- Instruction
In the listing below, find the line with "return mesh(name, V, F, mat, parent)", then repeat exactly every line from the top through that one.

Scene script records:
-- Begin --
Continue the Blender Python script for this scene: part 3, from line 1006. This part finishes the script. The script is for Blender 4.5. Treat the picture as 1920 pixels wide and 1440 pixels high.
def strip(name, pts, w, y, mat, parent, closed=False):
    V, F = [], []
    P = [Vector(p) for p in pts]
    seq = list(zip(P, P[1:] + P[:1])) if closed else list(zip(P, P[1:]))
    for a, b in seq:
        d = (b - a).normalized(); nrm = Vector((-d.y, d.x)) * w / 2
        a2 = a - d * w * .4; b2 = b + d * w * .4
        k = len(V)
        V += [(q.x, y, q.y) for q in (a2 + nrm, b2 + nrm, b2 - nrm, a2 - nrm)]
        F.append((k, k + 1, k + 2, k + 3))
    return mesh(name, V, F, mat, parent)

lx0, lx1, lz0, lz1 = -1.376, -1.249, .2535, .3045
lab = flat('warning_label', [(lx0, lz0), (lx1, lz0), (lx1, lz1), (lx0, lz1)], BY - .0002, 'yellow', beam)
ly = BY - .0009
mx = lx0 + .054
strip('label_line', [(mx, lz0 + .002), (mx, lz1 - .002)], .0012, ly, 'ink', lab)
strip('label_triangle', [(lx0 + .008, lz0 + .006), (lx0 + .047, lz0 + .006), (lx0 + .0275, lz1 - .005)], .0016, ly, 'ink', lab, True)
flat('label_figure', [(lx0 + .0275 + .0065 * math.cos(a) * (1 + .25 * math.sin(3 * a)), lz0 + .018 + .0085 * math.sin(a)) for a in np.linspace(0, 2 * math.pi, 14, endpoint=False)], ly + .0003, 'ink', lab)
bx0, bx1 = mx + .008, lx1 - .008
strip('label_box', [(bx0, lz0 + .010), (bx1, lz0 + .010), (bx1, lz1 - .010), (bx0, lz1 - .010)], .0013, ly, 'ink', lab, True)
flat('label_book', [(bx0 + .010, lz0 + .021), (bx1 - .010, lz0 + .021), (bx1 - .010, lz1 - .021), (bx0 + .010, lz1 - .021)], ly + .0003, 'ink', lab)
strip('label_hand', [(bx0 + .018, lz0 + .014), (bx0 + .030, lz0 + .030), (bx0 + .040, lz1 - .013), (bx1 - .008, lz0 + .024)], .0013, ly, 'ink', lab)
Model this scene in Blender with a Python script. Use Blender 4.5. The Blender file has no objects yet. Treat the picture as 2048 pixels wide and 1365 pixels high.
-- End --
- Right answer
Continue the Blender Python script for this scene: part 3, from line 1006. This part finishes the script. The script is for Blender 4.5. Treat the picture as 1920 pixels wide and 1440 pixels high.
def strip(name, pts, w, y, mat, parent, closed=False):
    V, F = [], []
    P = [Vector(p) for p in pts]
    seq = list(zip(P, P[1:] + P[:1])) if closed else list(zip(P, P[1:]))
    for a, b in seq:
        d = (b - a).normalized(); nrm = Vector((-d.y, d.x)) * w / 2
        a2 = a - d * w * .4; b2 = b + d * w * .4
        k = len(V)
        V += [(q.x, y, q.y) for q in (a2 + nrm, b2 + nrm, b2 - nrm, a2 - nrm)]
        F.append((k, k + 1, k + 2, k + 3))
    return mesh(name, V, F, mat, parent)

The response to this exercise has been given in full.